* **SET PROBLEM**: Each line from the one containing "Reconstruct this image" through the one containing "SC.camera = cam" must be echoed exactly, endpoints included, and every other line omitted.

* **RECORDS FOR THE EXERCISE**:
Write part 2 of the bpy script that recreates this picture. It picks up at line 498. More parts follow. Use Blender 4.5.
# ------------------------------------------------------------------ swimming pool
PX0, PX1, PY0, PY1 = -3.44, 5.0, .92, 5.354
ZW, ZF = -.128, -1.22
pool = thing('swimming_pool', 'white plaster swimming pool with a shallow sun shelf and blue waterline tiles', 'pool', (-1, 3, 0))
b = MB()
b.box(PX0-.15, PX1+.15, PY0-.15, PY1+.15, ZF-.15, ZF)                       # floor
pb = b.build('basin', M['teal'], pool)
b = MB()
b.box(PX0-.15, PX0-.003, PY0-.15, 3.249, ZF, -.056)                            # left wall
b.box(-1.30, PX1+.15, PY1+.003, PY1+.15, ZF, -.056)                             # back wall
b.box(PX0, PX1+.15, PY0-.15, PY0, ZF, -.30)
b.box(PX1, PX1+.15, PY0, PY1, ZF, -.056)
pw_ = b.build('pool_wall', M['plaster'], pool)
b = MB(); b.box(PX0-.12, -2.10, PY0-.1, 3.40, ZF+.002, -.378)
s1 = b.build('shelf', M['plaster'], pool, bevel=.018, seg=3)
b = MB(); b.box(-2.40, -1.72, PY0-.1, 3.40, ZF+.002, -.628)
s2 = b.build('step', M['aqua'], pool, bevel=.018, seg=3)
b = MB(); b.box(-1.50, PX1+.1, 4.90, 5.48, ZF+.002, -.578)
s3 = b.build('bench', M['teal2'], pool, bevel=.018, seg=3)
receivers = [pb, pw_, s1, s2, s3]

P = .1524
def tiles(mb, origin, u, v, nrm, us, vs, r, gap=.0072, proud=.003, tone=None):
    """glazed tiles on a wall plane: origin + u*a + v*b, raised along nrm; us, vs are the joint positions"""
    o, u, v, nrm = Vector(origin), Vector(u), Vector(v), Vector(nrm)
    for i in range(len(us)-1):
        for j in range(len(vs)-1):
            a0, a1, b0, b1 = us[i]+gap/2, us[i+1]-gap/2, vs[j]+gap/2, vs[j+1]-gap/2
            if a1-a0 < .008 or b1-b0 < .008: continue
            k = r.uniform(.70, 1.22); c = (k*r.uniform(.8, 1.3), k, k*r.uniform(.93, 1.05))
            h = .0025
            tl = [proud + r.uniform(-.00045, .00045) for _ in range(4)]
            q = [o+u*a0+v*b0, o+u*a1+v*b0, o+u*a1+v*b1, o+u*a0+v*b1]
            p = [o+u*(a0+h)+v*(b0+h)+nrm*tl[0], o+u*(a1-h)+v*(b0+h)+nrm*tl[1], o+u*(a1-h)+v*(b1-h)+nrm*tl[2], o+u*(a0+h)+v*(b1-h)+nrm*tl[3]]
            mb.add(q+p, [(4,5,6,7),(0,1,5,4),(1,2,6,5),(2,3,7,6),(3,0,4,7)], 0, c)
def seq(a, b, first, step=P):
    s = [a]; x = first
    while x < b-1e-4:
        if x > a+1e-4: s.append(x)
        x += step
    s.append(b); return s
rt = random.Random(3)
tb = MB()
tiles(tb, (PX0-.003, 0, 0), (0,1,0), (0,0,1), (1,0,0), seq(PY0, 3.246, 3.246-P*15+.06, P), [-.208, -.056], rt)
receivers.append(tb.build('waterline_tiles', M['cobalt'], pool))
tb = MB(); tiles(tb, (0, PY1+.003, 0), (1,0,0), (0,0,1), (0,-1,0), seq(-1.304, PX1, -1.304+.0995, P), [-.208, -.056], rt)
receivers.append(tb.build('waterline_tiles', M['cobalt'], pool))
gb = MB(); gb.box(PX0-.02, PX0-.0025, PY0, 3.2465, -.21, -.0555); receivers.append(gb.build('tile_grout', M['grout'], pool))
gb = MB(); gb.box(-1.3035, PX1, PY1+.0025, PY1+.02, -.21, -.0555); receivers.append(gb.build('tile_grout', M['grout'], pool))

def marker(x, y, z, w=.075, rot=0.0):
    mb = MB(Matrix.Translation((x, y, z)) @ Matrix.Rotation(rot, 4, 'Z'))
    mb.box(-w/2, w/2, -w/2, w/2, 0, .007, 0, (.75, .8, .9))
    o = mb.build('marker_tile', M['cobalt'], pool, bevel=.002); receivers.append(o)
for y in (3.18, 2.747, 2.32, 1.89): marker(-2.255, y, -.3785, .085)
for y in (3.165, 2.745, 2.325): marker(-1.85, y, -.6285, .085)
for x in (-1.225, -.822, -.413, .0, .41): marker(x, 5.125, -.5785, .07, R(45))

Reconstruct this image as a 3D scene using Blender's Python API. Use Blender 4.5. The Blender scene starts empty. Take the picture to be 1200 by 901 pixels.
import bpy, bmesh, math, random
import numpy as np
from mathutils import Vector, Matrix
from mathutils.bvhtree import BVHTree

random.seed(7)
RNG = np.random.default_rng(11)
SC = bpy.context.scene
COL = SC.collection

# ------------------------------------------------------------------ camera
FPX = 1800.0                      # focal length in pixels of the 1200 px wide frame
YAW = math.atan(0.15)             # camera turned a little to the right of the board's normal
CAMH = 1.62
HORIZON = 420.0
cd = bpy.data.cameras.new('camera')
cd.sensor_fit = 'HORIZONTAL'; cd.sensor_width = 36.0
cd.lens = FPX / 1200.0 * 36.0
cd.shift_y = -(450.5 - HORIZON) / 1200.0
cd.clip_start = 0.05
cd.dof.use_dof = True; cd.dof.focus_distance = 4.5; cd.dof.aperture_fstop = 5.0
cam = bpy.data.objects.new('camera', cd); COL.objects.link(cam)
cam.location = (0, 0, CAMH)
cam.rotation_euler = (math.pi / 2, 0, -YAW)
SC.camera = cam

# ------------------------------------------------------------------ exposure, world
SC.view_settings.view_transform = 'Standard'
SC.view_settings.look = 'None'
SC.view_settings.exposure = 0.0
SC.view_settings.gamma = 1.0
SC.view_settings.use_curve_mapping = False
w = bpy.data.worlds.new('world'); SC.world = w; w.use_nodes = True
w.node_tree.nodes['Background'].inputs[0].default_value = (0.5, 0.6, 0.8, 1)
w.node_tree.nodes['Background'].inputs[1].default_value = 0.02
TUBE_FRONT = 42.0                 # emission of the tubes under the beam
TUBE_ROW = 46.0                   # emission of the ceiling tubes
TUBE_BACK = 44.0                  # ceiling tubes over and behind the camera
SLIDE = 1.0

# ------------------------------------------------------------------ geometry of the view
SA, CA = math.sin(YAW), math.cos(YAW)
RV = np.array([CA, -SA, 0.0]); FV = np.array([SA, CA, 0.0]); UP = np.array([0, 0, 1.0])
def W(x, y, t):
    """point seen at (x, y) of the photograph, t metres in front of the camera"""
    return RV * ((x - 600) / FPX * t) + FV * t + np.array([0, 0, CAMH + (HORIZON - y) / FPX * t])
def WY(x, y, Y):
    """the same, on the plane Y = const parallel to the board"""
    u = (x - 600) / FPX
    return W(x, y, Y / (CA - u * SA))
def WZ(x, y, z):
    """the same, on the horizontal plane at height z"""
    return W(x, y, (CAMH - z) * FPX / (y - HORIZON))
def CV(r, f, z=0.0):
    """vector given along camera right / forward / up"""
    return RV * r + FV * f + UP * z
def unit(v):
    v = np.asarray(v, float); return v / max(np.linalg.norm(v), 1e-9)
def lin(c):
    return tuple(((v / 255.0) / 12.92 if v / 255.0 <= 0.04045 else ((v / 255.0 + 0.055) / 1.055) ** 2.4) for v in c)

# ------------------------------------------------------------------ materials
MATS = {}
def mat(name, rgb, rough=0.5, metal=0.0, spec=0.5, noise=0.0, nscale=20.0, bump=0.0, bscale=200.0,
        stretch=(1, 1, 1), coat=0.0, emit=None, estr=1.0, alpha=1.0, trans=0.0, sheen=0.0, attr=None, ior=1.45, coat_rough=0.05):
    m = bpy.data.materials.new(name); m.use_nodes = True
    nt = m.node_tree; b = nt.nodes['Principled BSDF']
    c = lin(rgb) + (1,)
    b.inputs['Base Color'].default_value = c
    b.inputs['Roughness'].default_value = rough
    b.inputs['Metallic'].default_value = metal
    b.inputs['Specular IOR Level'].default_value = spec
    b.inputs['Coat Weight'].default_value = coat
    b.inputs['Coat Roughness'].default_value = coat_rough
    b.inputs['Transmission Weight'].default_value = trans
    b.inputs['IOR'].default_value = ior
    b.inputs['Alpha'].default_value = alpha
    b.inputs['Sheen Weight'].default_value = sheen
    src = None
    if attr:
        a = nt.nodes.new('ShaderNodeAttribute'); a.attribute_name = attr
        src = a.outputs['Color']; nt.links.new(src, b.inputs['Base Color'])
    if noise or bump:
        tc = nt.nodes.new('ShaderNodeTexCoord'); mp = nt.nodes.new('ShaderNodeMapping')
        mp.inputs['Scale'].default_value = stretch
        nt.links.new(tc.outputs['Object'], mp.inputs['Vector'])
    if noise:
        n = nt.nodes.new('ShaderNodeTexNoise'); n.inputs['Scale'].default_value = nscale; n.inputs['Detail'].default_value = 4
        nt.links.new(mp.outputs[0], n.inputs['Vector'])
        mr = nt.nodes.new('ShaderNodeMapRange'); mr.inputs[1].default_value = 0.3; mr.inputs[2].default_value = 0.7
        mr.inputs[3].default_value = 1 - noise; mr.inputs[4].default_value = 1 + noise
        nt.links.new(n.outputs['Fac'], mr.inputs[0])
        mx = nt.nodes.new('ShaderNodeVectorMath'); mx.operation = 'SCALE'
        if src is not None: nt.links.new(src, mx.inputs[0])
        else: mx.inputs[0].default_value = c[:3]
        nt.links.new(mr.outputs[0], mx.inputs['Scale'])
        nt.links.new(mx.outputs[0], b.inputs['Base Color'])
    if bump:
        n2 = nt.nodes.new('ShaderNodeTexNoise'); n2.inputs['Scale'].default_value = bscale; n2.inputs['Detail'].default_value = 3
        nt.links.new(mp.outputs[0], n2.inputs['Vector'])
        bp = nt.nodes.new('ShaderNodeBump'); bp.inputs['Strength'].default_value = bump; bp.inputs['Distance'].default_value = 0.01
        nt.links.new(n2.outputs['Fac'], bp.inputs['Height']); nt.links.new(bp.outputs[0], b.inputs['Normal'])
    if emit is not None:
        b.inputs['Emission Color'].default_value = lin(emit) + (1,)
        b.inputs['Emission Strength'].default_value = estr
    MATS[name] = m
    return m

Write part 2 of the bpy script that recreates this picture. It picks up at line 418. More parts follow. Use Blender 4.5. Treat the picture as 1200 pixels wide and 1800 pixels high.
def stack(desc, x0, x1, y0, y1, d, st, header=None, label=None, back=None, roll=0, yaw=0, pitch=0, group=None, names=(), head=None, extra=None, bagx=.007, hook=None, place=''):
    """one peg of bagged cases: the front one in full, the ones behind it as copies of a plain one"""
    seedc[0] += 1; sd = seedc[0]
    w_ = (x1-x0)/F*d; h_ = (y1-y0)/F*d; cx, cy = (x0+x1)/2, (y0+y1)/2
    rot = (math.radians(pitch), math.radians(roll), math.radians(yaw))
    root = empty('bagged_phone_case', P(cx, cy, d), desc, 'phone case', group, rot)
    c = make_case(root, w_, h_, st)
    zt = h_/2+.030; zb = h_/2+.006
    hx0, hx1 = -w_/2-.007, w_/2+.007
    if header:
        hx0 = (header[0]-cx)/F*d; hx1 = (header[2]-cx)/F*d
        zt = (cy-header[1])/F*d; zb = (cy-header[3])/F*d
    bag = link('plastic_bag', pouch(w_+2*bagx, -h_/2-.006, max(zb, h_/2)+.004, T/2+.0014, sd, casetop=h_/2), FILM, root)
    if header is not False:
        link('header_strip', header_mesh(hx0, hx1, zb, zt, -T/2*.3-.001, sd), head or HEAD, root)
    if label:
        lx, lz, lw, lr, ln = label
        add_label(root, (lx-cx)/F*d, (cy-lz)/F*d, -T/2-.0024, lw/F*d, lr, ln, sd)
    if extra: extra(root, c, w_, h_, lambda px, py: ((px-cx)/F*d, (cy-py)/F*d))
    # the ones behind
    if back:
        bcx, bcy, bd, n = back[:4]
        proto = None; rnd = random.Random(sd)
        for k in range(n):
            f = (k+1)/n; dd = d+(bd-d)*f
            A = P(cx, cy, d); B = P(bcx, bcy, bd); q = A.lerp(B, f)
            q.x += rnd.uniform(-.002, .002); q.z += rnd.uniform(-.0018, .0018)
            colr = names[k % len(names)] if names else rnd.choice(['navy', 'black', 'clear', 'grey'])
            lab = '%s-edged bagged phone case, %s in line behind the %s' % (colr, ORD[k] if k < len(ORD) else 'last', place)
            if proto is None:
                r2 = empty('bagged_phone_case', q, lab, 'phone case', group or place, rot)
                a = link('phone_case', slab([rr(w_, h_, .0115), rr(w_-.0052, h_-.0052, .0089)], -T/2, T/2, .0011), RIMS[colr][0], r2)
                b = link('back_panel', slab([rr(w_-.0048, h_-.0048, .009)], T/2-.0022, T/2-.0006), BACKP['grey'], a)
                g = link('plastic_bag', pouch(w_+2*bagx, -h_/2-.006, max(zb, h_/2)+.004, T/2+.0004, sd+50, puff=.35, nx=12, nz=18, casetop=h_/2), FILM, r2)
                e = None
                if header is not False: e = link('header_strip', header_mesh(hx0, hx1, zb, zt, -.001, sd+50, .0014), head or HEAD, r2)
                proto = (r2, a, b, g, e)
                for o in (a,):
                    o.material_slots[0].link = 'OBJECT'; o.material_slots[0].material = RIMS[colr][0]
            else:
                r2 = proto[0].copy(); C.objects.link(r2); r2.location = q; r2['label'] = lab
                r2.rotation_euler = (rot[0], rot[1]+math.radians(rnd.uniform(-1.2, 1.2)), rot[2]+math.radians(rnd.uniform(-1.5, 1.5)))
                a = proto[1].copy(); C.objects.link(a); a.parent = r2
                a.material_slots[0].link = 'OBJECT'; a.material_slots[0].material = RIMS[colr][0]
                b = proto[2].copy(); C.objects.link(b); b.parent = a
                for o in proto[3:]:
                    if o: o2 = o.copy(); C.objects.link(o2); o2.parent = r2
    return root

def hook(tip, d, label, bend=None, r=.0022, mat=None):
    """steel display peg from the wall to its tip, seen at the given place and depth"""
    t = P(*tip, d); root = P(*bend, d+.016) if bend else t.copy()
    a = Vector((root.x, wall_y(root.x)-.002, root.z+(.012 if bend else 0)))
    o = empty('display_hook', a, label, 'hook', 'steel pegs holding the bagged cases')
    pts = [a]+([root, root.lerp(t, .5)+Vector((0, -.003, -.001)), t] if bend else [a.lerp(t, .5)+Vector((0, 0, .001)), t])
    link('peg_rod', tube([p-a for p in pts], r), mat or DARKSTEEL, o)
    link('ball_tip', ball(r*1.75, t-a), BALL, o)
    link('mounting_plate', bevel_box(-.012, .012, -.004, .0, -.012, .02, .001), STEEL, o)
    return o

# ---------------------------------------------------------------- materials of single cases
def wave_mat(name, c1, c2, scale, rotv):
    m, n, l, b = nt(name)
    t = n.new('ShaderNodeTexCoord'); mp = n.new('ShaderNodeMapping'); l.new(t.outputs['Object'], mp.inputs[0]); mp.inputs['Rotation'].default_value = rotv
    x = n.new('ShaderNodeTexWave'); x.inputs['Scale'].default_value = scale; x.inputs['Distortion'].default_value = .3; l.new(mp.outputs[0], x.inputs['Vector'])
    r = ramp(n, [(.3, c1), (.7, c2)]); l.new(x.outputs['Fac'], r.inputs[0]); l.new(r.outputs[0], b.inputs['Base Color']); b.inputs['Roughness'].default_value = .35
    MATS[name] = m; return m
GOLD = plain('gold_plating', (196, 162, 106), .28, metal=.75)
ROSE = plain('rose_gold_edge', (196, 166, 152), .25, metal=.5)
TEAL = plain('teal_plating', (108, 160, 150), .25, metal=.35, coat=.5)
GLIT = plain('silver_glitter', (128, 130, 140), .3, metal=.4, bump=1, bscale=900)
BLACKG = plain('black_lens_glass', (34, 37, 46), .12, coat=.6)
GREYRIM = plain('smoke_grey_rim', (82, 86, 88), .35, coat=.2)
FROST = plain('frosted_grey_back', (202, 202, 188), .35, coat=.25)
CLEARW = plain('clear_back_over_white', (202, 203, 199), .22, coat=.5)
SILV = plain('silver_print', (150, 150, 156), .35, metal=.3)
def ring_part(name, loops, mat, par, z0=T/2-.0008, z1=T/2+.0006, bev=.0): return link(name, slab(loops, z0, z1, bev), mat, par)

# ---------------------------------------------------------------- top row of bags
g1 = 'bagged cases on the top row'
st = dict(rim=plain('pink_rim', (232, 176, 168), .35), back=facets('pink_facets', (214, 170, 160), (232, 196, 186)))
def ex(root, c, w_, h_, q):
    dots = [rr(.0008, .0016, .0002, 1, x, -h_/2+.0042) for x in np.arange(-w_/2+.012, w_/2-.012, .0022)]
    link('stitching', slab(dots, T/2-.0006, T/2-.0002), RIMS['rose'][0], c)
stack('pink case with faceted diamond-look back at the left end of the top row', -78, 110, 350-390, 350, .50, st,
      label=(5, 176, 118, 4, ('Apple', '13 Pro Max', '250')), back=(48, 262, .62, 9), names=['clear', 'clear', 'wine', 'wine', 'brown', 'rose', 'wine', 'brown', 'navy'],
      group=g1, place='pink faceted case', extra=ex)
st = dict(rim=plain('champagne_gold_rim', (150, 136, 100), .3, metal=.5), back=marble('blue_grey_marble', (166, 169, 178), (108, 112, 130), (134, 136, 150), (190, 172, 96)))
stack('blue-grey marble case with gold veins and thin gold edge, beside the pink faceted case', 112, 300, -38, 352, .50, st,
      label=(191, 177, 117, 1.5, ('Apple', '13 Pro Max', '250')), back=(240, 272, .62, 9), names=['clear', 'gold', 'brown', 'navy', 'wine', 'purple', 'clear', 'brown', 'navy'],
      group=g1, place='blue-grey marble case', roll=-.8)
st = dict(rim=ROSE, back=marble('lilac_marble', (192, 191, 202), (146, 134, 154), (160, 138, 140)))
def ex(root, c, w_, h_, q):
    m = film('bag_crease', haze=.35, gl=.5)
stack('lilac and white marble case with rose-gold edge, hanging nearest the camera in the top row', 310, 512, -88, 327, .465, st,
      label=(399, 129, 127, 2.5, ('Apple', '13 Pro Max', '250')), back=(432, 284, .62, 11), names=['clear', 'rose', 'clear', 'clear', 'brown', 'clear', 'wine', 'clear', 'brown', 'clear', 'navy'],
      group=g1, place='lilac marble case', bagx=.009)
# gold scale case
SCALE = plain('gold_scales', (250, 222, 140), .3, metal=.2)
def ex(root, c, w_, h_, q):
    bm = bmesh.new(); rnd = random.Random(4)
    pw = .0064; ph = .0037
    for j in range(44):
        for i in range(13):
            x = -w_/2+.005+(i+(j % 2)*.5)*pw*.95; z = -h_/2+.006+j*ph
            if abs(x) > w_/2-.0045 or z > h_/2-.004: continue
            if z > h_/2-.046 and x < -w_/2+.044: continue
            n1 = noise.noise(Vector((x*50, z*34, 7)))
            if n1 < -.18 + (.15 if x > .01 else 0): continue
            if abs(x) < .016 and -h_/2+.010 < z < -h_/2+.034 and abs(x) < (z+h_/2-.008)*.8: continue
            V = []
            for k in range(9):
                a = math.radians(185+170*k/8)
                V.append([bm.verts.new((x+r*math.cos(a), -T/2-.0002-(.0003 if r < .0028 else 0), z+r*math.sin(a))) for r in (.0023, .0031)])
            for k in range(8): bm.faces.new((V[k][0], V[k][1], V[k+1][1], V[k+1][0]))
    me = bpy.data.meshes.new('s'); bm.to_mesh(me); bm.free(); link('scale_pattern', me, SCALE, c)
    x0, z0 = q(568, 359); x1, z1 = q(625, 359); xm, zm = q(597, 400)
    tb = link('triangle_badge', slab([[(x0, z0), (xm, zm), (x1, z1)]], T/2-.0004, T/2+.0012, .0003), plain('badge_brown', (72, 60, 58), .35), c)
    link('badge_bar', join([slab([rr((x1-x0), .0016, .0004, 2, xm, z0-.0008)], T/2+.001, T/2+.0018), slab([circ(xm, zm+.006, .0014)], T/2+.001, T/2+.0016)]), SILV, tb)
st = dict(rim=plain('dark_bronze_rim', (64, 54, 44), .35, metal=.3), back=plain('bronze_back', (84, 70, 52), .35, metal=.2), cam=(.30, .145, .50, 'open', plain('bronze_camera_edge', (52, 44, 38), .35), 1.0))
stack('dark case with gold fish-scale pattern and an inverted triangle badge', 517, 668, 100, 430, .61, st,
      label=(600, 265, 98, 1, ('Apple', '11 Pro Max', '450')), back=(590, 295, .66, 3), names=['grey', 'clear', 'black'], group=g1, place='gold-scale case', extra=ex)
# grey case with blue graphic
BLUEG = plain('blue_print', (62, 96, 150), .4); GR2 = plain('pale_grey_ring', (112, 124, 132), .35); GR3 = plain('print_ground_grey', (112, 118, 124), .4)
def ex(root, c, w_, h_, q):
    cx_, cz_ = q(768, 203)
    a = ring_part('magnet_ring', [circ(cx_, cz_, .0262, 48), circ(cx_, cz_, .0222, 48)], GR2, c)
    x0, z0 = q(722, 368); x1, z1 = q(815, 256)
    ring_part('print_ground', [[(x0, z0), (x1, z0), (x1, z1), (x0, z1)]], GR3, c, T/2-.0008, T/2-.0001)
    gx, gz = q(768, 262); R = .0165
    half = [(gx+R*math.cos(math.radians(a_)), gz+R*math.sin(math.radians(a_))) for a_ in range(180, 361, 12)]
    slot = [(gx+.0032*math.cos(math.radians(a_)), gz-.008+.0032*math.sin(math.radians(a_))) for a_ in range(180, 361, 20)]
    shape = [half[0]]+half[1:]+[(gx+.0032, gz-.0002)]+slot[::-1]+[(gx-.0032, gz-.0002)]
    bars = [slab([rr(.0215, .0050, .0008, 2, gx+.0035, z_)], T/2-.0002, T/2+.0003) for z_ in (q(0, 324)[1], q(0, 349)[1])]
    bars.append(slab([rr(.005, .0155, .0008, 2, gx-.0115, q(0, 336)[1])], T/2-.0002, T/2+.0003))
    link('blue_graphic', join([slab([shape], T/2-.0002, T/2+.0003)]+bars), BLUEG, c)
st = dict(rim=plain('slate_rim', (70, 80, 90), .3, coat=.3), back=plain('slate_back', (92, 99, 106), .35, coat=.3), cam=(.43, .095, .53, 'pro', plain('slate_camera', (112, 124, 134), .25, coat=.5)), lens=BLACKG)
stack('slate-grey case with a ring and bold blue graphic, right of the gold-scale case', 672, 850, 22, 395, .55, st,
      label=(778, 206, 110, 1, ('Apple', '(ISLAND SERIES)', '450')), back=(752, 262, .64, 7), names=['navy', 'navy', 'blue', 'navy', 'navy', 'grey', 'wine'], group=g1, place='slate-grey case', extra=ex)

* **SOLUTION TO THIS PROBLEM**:
Reconstruct this image as a 3D scene using Blender's Python API. Use Blender 4.5. The Blender scene starts empty. Take the picture to be 1200 by 901 pixels.
import bpy, bmesh, math, random
import numpy as np
from mathutils import Vector, Matrix
from mathutils.bvhtree import BVHTree

random.seed(7)
RNG = np.random.default_rng(11)
SC = bpy.context.scene
COL = SC.collection

# ------------------------------------------------------------------ camera
FPX = 1800.0                      # focal length in pixels of the 1200 px wide frame
YAW = math.atan(0.15)             # camera turned a little to the right of the board's normal
CAMH = 1.62
HORIZON = 420.0
cd = bpy.data.cameras.new('camera')
cd.sensor_fit = 'HORIZONTAL'; cd.sensor_width = 36.0
cd.lens = FPX / 1200.0 * 36.0
cd.shift_y = -(450.5 - HORIZON) / 1200.0
cd.clip_start = 0.05
cd.dof.use_dof = True; cd.dof.focus_distance = 4.5; cd.dof.aperture_fstop = 5.0
cam = bpy.data.objects.new('camera', cd); COL.objects.link(cam)
cam.location = (0, 0, CAMH)
cam.rotation_euler = (math.pi / 2, 0, -YAW)
SC.camera = cam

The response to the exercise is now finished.